* [Rows from a 3D scene dataset]:
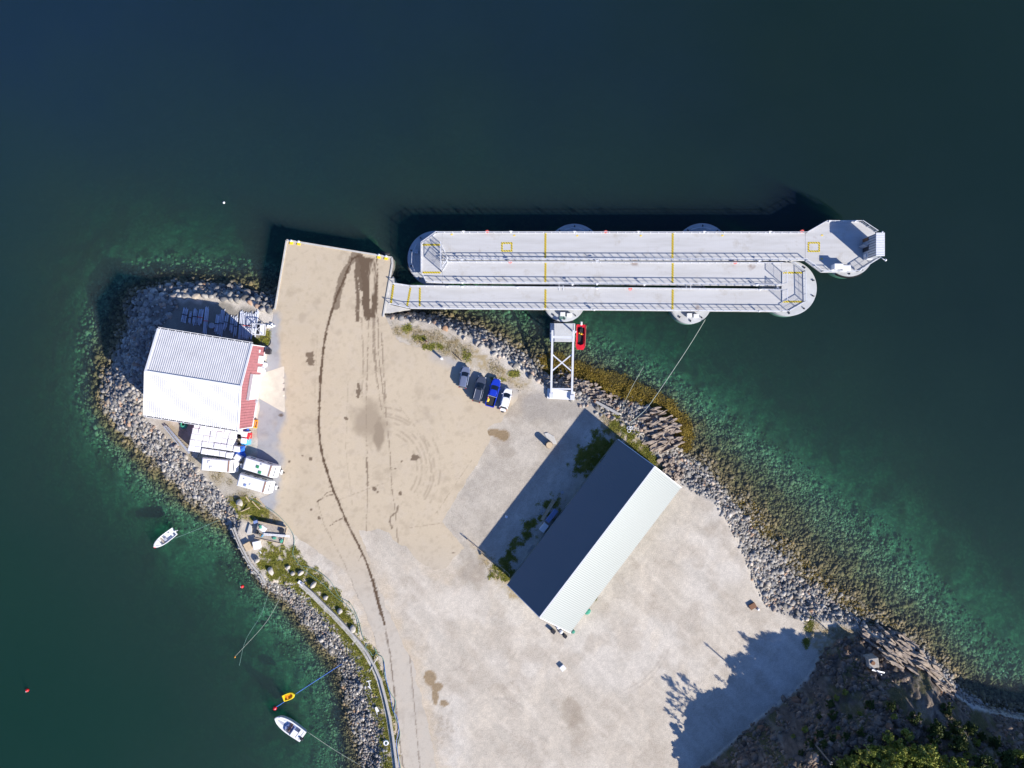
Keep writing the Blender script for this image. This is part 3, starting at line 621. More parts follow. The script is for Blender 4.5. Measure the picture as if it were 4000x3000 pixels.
# quay -----------------------------------------------------------------
q = thing('quay', 'square tan concrete quay with dark wet wheel marks', 'quay', (0, 0, 0))
QP = [(1120,938),(1531,1006),(1533,1030),(1497,1238),(1074,1208)]
mb = MB(); mb.prism(toworld(QP, 0), -12, -0.02); mb.build('quay_wall', M['quay_wall'], q)
sheet('deck_surface', QP, 0.0, 0.2, colfn=yard_col, parent=q)
mb = MB()
for a, b in zip(QP[:3], QP[1:4]):
    A, B = W3(*a, .06), W3(*b, .06); mb.bar(A, B, .3, .2)
A, B = W3(*QP[0], .06), W3(*QP[4], .06); mb.bar(A, B, .28, .2)
mb.build('kerb', M['concrete'], q)
for px, py in [(1520,1003),(1532,1035),(1510,1160)]:
    x, y = W(px, py, -.8); mb = MB(); mb.torus((0, 0, 0), .55, .24, tilt=math.pi / 2)
for i, (px, py, lb) in enumerate([(1139,946,'yellow mooring bollard at the outer west corner of the quay'),(1168,949,'paler yellow bollard just east of the corner one on the quay'),(1481,1001,'yellow bollard nearer the wet tracks at the quay east corner'),(1509,1006,'yellow bollard beside the black tyre fender on the quay')]):
    th = thing('mooring_bollard', lb, 'bollard', W3(px, py, 0), R(-9), 'yellow mooring bollards on the quay edge')
    MB().box((0, -.05, .08), (.62, .78, .14)).build('base_plate', M['yellow'], th, bevel=.02)
    MB().cyl((0, .18), .15, .15, .42, 14).ball((0, .18, .45), .23, 14, 8, (1, 1, .5)).build('bollard_head', M['galv_light'], th, True)
x, y = W(1507, 992, -.3)
f_ = MB(); f_.tube([(-.75, 0, 0), (.75, 0, 0)], .34, 16); f_.torus((-.7, 0, 0), .3, .12, tilt=0)
o = f_.build('tyre_fender', M['black'], None, True); o.location = (x, y, -.3); o.rotation_euler = (0, 0, R(-9))
tag(o, 'black rubber fender at the quay east corner', 'fender')

# ------------------------------------------------------------------ zigzag floating ramp
ramp_t = thing('floating_ramp', 'long pale zigzag ramp of three concrete lanes on round pontoons', 'floating ramp')
def deck(name, poly, zs, th=.35, m=None):
    mb = MB(); P = [W(p[0], p[1], z) for p, z in zip(poly, zs)]
    mb.prism(P, [z - th for z in zs], list(zs)); return mb.build(name, m or M['deck'], ramp_t)
zl0, zl1, zm, zu = .1, .5, .5, 1.0
deck('lane_deck', [(1602,1116),(3053,1131),(3053,1219),(1602,1206)], (zl0, zl1, zl1, zl0))
deck('lane_deck', [(1730,1021),(3053,1026),(3053,1117),(1730,1107)], (zu, zm, zm, zu))
deck('lane_deck', [(1728,907),(3145,909),(3145,1018),(1728,1016)], (zu,) * 4)
deck('turning_platform', [(1645,950),(1706,908),(1727.5,907),(1729.5,1107),(1665,1104),(1645,1066)], (zu + .004,) * 6)
deck('turning_platform', [(3053.5,1025),(3092,1026),(3138,1060),(3142,1180),(3075,1219),(3053.5,1219)], (zl1 + .004,) * 6)
deck('end_platform', [(3146,909),(3222,864),(3358,864),(3418,905),(3428,1012),(3345,1064),(3207,1064),(3146,1020)], (zu + .004,) * 8)
deck('access_flap', [(1537,1104),(1601.5,1116),(1601.5,1206),(1523,1186)], (.08, .1, .1, .08), .2)
MB().prism(toworld([(1536,1080),(1541,1104),(1524,1190),(1600,1207),(1520,1223),(1498,1222),(1518,1100)], .03), -2.9, .04).build('abutment', M['concrete'], ramp_t)
# pontoons
for px, py, r, zt in [(1700,1010,5.15,-1.45),(2243,982,5.15,-1.5),(2743,980,5.15,-1.5),(3083,1125,5.15,-1.45),(2205,1173,3.95,-1.6),(2698,1181,3.95,-1.6),(3318,985,4.5,-1.4)]:
    x, y = W(px, py, zt); mb = MB(); mb.cyl((x, y), r, -4.2, zt - .12, 56); mb.cyl((x, y), r - .12, zt - .12, zt, 56)
    pn = mb.build('pontoon', M['pontoon'], ramp_t)
    pl = MB()
    for k in range(10):
        a = 2 * math.pi * k / 10 + .3; MB().box((x + math.cos(a) * (r - .5), y + math.sin(a) * (r - .5), zt + .14), (.35, .16, .26), a).build('cleat', M['dark_metal'], pn)
    ft = MB(); a0 = math.pi / 2 if py < 1100 else -math.pi / 2
    if px == 1700: a0 = math.pi
    if px == 3318: a0 = -math.pi / 2
    for k in range(-9, 10):
        a = a0 + k * .055; ft.cyl((x + math.cos(a) * (r + .1), y + math.sin(a) * (r + .1)), .12, zt - .9, zt - .1, 8)
    if py < 1100: ft.build('fender_chain', M['black'], pn)
# supports between pontoon and deck
mb = MB()
for px, py, zt in [(1700,1010,.6),(2205,1173,-.2),(2698,1181,-.1),(3083,1100,.1),(2243,960,.6),(2743,960,.6),(3318,985,.6)]:
    for dx in (-45, 45):
        for dy in (-25, 25):
            x, y = W(px + dx, py + dy, 0); MB().box((x, y, (zt - 1.6) / 2), (.5, .5, zt + 1.6)).build('support', M['galv_light'], ramp_t)
for px in (2184, 2200, 2681, 2698):
    A, B = W3(px, 1104, .3), W3(px, 1134, .3); MB().bar(A, B, .12).build('connector', M['galv_light'], ramp_t)
# railings
def railing(pts, zs, h=1.1, sp=1.5, mesh=False, name='railing', parent=None, m=None, w=.07):
    mb = MB(); P = [np.array(W3(p[0], p[1], z)) for p, z in zip(pts, zs)]
    for a, b in zip(P, P[1:]):
        L = np.linalg.norm(b - a); n = max(1, int(round(L / sp)))
        up = np.array((0, 0, 1.0))
        for i in range(n + 1):
            p = a + (b - a) * i / n; mb.bar(p - up * .2, p + up * h, w * 1.35)
        mb.bar(a + up * h, b + up * h, w * 1.2); mb.bar(a + up * h * .5, b + up * h * .5, w * .35)
        mb.bar(a + up * .08, b + up * .08, w * .6, .16)
        if mesh:
            k = int(L / .28)
            for i in range(k): 
                p = a + (b - a) * (i + .5) / k; mb.bar(p, p + up * h, .035)
    return mb.build(name, m or M['galv_light'], parent or ramp_t)
railing([(1540,1108),(1602,1118),(3050,1133)], (.1, zl0, zl1)); railing([(1524,1187),(1602,1204),(3050,1216),(3075,1216)], (.1, zl0, zl1, zl1))
railing([(1706,910),(3145,911)], (zu, zu)); railing([(1732,1013),(3145,1015)], (zu, zu))
railing([(1732,1024),(3050,1029)], (zu, zm)); railing([(1667,1101),(1730,1104),(3050,1113)], (zu, zu, zm))
railing([(1667,1101),(1648,1065),(1648,951),(1706,910)], (zu,) * 4, 1.3, mesh=True)
railing([(1726,955),(1726,1062),(1750,1024)], (zu,) * 3, 2.6, mesh=True, name='mesh_fence'); railing([(1750,1014),(1726,955)], (zu,) * 2, 2.2, name='mesh_fence')
railing([(3055,1064),(3055,1110)], (zl1,) * 2, 2.5, mesh=True, name='mesh_fence'); railing([(3055,1136),(3055,1178)], (zl1,) * 2, 2.5, mesh=True, name='mesh_fence')
railing([(3092,1028),(3136,1061),(3139,1179),(3075,1216)], (zl1,) * 4, 1.3, mesh=True)
railing([(3145,911),(3222,867),(3357,867)], (zu,) * 3); railing([(3357,867),(3416,906)], (zu,) * 2, 1.3, mesh=True)
railing([(3426,1010),(3345,1061)], (zu,) * 2, 1.3, mesh=True); railing([(3345,1061),(3208,1061),(3147,1019)], (zu,) * 3)
for px, py, r in [(1700,1010,5),(2243,982,5),(2743,980,5)]:
    a = [W(px + r * F / (H + 1.5) * math.cos(t) * .9, py - r * F / (H + 1.5) * math.sin(t) * .9, 0) for t in ([2.5, 2.9, 3.3, 3.7] if px == 1700 else [1.15, 1.4, 1.65, 1.95])]
    mb = MB()
    for (x1, y1), (x2, y2) in zip(a, a[1:]):
        for xx, yy in ((x1, y1), (x2, y2)): mb.bar((xx, yy, -1.5), (xx, yy, -.4), .07)
        mb.bar((x1, y1, -.4), (x2, y2, -.4), .08); mb.bar((x1, y1, -.95), (x2, y2, -.95), .05)
    mb.build('railing', M['galv_light'], ramp_t)
# hazard stripes
def strip(pts, zs, name='hazard_stripe'):
    P = [W(p[0], p[1], z) for p, z in zip(pts, zs)]; MB().prism(P, [z + .001 for z in zs], [z + .012 for z in zs]).build(name, M['hazard'], ramp_t)
for cx, zml, zll in ((2131, .84, .24), (2628, .66, .385)):
    for y0, y1, z in ((911, 1012, zu), (1027, 1107, zml), (1131, 1211, zll)):
        strip([(cx - 4, y0), (cx + 4, y0), (cx + 3, y1), (cx - 5, y1)], (z + .01,) * 4)
strip([(1534,1111),(1541,1112),(1531,1186),(1524,1184)], (.095,) * 4); strip([(1600,1124),(1607,1124),(1594,1196),(1587,1194)], (.115,) * 4); strip([(1637,1124),(1644,1124),(1643,1196),(1636,1196)], (.125,) * 4)
for y in (953, 1061): strip([(1651,y),(1721,y),(1721,y + 7),(1651,y + 7)], (zu + .012,) * 4)
for y in (1062, 1175): strip([(3058,y),(3134,y),(3134,y + 7),(3058,y + 7)], (zl1 + .012,) * 4)
for cx, cy, w_, h_ in ((1980, 965, 44, 37), (3179, 965, 48, 39)):
    for a, b, c, d in ((cx - w_/2, cy - h_/2, cx + w_/2, cy - h_/2 + 6), (cx - w_/2, cy + h_/2 - 6, cx + w_/2, cy + h_/2), (cx - w_/2, cy - h_/2 + 6, cx - w_/2 + 6, cy + h_/2 - 6), (cx + w_/2 - 6, cy - h_/2 + 6, cx + w_/2, cy + h_/2 - 6)):
        strip([(a, b), (c, b), (c, d), (a, d)], (zu + .012,) * 4)
for px, py in [(1765,916),(2009,920),(2009,1011),(2255,921),(2254,1012),(2503,921),(2501,1012),(2822,920),(2821,1012),(3211,919),(3210,1011)]:
    x, y = W(px, py, zu); MB().box((x, y, zu + .03), (.34, .2, .05)).build('deck_marker', M['yellow'], ramp_t)
# small lamps clamped to the railings
lampn = 0
for px, py, z in [(1812,909,zu),(1996,909,zu),(2242,910,zu),(2490,910,zu),(2745,910,zu),(3000,910,zu),(3232,868,zu),(3332,868,zu),(1806,1019,1.0),(2330,1022,.8),(2960,1023,.6),(1808,1107,.95),(2330,1112,.76),(2950,1116,.55),(1750,1122,.1),(1808,1123,.12),(2022,1125,.2),(2331,1129,.3),(2962,1134,.47),(1740,1206,.1),(2320,1212,.3),(2960,1217,.45),(2235,1114,.8),(2514,1115,.7),(3350,1058,zu)]:
    x, y = W(px, py, z); mb = MB(); mb.box((x, y, z + 1.2), (.5, .14, .14)); mb.box((x, y - .12, z + .75), (.24, .12, .5))
    mb.build('lamp', M['white'], ramp_t)
for i, (px, py, z, lb) in enumerate([(1903,904,zu,'upper railing west of the first yellow stripe'),(2366,905,zu,'upper railing between the two yellow stripes'),(3133,903,zu,'upper railing where it bends out to the end platform'),(1993,1023,.95,'inner railing near the yellow square'),(2872,1026,.6,'inner railing near the turning platform'),(2462,1129,.35,'lowest lane railing by the dark water gap')]):
    th = thing('life_ring', 'pale red life ring on the ' + lb, 'life ring', (*W(px, py, z + .8), z + .8), 0, 'life rings on the ramp railings')
    MB().torus((0, 0, 0), .24, .07, tilt=R(40)).build('ring', M['pink_red'], th, True); MB().box((0, .12, -.05), (.62, .1, .5)).build('holder', M['pink_red'], th, bevel=.02)

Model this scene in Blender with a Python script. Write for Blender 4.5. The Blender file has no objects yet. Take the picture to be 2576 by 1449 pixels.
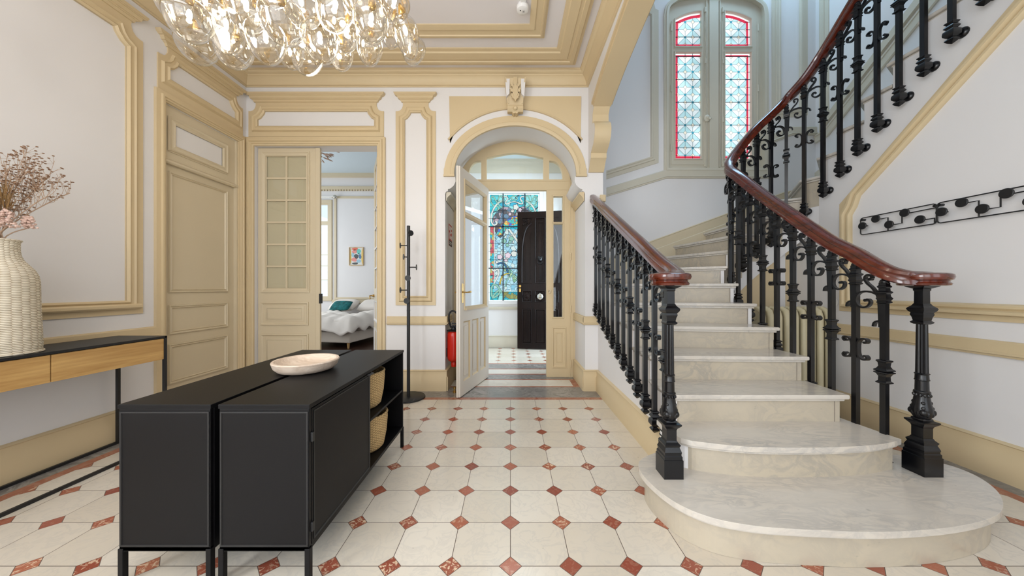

* [Exercise requirements]: Reproduce the records word for word, please, from their first line up to and including the line that contains "tag(o, 'black rubber", but no pictures.

* [Result]:
Keep writing the Blender script for this image. This is part 3, starting at line 621. More parts follow. The script is for Blender 4.5. Measure the picture as if it were 4000x3000 pixels.
# quay -----------------------------------------------------------------
q = thing('quay', 'square tan concrete quay with dark wet wheel marks', 'quay', (0, 0, 0))
QP = [(1120,938),(1531,1006),(1533,1030),(1497,1238),(1074,1208)]
mb = MB(); mb.prism(toworld(QP, 0), -12, -0.02); mb.build('quay_wall', M['quay_wall'], q)
sheet('deck_surface', QP, 0.0, 0.2, colfn=yard_col, parent=q)
mb = MB()
for a, b in zip(QP[:3], QP[1:4]):
    A, B = W3(*a, .06), W3(*b, .06); mb.bar(A, B, .3, .2)
A, B = W3(*QP[0], .06), W3(*QP[4], .06); mb.bar(A, B, .28, .2)
mb.build('kerb', M['concrete'], q)
for px, py in [(1520,1003),(1532,1035),(1510,1160)]:
    x, y = W(px, py, -.8); mb = MB(); mb.torus((0, 0, 0), .55, .24, tilt=math.pi / 2)
for i, (px, py, lb) in enumerate([(1139,946,'yellow mooring bollard at the outer west corner of the quay'),(1168,949,'paler yellow bollard just east of the corner one on the quay'),(1481,1001,'yellow bollard nearer the wet tracks at the quay east corner'),(1509,1006,'yellow bollard beside the black tyre fender on the quay')]):
    th = thing('mooring_bollard', lb, 'bollard', W3(px, py, 0), R(-9), 'yellow mooring bollards on the quay edge')
    MB().box((0, -.05, .08), (.62, .78, .14)).build('base_plate', M['yellow'], th, bevel=.02)
    MB().cyl((0, .18), .15, .15, .42, 14).ball((0, .18, .45), .23, 14, 8, (1, 1, .5)).build('bollard_head', M['galv_light'], th, True)
x, y = W(1507, 992, -.3)
f_ = MB(); f_.tube([(-.75, 0, 0), (.75, 0, 0)], .34, 16); f_.torus((-.7, 0, 0), .3, .12, tilt=0)
o = f_.build('tyre_fender', M['black'], None, True); o.location = (x, y, -.3); o.rotation_euler = (0, 0, R(-9))
tag(o, 'black rubber fender at the quay east corner', 'fender')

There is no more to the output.